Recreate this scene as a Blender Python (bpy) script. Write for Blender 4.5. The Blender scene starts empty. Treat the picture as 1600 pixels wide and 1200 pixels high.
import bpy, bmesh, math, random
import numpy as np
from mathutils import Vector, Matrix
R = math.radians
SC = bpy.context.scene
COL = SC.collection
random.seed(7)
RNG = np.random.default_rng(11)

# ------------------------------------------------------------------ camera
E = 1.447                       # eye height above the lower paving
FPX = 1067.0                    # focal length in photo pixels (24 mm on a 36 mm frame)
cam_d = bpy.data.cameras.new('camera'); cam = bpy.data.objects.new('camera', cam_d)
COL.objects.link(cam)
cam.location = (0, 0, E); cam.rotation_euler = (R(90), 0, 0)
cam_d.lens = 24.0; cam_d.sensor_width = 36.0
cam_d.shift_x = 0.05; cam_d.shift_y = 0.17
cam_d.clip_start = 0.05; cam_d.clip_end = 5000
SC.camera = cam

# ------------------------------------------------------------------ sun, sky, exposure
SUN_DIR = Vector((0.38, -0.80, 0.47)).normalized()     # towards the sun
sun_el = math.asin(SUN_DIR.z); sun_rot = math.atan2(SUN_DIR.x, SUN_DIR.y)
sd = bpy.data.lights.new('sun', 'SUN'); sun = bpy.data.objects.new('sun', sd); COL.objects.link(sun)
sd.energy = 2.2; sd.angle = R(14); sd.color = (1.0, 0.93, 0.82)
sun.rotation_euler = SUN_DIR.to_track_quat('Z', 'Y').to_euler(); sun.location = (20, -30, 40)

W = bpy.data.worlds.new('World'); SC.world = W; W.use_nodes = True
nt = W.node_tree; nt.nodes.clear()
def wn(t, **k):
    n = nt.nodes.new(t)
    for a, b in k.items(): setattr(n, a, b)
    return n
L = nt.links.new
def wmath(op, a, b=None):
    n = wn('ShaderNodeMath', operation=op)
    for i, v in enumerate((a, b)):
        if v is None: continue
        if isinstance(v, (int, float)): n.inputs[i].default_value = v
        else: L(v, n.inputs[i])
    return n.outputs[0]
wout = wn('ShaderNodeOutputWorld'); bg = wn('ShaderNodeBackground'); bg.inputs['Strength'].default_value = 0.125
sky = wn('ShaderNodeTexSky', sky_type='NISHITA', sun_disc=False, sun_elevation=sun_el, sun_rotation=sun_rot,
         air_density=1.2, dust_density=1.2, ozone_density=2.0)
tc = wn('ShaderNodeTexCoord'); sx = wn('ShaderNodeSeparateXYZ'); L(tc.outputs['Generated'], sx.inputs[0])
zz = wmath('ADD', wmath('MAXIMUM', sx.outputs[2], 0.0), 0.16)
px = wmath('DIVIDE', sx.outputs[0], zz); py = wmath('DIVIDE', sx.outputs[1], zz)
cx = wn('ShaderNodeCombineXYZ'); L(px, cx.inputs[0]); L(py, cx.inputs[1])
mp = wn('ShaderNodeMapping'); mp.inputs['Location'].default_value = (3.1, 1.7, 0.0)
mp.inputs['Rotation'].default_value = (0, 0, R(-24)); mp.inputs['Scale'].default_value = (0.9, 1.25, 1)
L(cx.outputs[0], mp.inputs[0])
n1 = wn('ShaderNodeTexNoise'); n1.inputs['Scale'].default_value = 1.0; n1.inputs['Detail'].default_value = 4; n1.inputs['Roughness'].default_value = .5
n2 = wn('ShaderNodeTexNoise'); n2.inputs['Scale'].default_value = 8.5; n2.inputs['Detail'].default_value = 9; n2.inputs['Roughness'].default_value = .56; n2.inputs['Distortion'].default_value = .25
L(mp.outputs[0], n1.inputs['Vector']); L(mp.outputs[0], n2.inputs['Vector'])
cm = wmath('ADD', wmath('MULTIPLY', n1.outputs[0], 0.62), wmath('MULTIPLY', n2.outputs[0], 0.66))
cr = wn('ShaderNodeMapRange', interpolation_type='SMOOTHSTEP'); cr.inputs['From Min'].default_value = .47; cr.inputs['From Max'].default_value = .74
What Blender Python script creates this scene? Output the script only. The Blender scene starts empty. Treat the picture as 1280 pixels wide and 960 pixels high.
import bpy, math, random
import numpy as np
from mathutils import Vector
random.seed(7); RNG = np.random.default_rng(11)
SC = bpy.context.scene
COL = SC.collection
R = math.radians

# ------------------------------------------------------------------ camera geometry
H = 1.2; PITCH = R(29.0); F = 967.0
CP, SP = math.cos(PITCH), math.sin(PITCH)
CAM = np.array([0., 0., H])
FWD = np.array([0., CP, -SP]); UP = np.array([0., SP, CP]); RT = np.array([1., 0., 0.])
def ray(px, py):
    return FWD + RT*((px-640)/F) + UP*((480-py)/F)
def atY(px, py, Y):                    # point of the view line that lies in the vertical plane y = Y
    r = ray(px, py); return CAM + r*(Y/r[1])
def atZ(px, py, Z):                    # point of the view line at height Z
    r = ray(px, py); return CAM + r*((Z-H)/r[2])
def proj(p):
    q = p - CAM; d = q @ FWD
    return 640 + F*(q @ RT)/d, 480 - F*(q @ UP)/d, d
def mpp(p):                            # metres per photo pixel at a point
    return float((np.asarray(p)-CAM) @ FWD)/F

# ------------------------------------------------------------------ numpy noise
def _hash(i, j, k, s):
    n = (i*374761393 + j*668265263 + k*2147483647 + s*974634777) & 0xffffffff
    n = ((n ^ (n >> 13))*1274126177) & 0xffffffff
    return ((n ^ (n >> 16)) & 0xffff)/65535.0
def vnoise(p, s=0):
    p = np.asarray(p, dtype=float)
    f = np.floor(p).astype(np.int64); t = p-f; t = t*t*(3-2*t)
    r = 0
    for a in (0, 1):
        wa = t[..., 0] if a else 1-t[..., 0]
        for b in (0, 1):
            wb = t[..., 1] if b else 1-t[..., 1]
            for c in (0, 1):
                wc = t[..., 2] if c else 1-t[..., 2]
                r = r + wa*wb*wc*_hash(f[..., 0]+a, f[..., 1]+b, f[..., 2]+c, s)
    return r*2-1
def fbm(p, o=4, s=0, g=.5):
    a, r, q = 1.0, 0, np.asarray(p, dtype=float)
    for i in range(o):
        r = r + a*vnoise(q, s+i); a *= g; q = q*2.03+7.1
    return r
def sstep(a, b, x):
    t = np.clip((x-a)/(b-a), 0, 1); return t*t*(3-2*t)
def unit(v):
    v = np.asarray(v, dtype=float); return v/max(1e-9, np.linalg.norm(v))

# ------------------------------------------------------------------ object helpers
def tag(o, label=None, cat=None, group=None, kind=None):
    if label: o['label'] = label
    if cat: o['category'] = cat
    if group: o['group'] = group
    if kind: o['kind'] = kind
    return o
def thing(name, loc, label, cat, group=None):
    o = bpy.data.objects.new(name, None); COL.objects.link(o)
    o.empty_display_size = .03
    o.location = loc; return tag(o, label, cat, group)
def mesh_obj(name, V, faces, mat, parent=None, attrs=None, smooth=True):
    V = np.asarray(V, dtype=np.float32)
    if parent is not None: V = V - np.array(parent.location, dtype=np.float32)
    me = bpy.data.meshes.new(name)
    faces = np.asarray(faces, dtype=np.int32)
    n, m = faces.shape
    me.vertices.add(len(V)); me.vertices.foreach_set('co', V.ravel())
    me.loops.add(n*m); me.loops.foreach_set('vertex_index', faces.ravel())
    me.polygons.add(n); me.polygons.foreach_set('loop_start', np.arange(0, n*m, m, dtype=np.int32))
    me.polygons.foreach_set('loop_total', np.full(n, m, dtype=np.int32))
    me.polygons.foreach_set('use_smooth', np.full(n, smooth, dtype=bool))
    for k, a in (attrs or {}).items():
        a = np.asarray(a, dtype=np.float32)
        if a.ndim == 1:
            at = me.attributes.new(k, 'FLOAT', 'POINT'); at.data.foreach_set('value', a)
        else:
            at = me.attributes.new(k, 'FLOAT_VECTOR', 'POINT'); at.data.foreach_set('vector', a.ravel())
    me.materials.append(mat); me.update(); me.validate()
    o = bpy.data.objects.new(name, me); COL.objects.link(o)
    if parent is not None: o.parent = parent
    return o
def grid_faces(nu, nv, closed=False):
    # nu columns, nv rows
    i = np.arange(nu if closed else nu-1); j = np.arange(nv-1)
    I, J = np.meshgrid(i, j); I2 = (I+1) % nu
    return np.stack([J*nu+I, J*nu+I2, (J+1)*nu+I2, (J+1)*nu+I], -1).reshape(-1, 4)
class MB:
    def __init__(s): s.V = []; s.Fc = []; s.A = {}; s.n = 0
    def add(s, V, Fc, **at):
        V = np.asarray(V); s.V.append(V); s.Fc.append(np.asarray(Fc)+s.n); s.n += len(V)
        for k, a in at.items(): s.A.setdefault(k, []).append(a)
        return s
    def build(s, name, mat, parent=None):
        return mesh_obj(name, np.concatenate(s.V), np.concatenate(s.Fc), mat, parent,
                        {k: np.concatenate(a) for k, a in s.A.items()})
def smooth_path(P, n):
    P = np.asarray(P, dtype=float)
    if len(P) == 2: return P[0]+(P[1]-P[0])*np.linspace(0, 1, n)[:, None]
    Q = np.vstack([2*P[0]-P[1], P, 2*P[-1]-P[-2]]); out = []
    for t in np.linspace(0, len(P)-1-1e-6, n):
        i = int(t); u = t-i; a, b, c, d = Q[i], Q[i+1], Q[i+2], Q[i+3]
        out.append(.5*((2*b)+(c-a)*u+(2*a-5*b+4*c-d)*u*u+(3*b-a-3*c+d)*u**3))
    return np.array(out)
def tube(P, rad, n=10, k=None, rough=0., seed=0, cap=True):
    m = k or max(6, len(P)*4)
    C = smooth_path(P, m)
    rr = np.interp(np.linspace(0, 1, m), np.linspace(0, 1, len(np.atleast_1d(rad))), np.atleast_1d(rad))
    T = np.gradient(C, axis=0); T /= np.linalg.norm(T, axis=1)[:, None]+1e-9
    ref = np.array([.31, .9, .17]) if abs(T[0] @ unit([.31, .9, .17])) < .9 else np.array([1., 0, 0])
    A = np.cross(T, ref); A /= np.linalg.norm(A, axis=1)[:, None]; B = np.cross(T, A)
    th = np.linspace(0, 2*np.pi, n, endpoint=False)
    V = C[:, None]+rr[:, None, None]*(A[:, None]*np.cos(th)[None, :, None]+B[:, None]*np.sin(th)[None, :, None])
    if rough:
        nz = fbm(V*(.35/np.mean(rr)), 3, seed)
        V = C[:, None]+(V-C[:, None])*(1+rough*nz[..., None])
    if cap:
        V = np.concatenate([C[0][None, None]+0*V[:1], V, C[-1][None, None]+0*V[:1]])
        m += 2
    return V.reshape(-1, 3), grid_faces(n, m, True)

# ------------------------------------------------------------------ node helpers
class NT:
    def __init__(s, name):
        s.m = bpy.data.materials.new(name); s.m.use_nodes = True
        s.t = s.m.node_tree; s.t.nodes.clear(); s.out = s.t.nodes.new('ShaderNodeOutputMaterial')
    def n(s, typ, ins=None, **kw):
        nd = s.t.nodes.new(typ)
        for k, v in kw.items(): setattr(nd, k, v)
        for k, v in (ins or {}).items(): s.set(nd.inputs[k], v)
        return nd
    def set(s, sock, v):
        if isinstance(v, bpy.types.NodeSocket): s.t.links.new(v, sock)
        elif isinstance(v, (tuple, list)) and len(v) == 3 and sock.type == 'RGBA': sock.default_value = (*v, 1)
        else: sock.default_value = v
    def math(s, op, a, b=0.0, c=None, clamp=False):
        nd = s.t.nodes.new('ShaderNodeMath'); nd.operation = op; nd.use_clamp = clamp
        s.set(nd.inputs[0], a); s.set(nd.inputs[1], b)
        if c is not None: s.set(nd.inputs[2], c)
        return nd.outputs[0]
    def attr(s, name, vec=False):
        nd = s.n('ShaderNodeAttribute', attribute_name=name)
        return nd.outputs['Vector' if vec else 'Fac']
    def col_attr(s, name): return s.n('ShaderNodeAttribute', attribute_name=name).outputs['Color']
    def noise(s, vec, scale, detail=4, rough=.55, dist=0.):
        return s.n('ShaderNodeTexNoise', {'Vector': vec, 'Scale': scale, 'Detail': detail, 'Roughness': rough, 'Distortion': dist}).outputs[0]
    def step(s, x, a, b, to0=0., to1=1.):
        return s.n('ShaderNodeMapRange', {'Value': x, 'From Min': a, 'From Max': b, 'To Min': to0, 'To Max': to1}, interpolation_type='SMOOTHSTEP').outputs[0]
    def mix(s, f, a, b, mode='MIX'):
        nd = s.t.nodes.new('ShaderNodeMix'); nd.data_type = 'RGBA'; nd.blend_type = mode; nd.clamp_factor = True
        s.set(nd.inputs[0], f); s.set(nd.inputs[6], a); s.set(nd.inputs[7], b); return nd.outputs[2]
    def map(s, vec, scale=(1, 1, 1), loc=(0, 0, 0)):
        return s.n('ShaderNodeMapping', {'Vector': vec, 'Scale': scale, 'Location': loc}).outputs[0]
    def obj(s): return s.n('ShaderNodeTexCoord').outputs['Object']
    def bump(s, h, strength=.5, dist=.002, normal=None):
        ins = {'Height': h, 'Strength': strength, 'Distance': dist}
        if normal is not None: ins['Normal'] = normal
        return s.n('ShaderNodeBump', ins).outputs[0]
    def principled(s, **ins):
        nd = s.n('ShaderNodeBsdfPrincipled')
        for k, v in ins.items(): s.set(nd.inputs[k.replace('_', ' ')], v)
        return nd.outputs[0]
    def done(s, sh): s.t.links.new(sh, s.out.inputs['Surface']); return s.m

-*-

Requirements: Each line in the data that holds the string "high" should be found and copied.

Solution to the exercise:
Recreate this scene as a Blender Python (bpy) script. Write for Blender 4.5. The Blender scene starts empty. Treat the picture as 1600 pixels wide and 1200 pixels high.
What Blender Python script creates this scene? Output the script only. The Blender scene starts empty. Treat the picture as 1280 pixels wide and 960 pixels high.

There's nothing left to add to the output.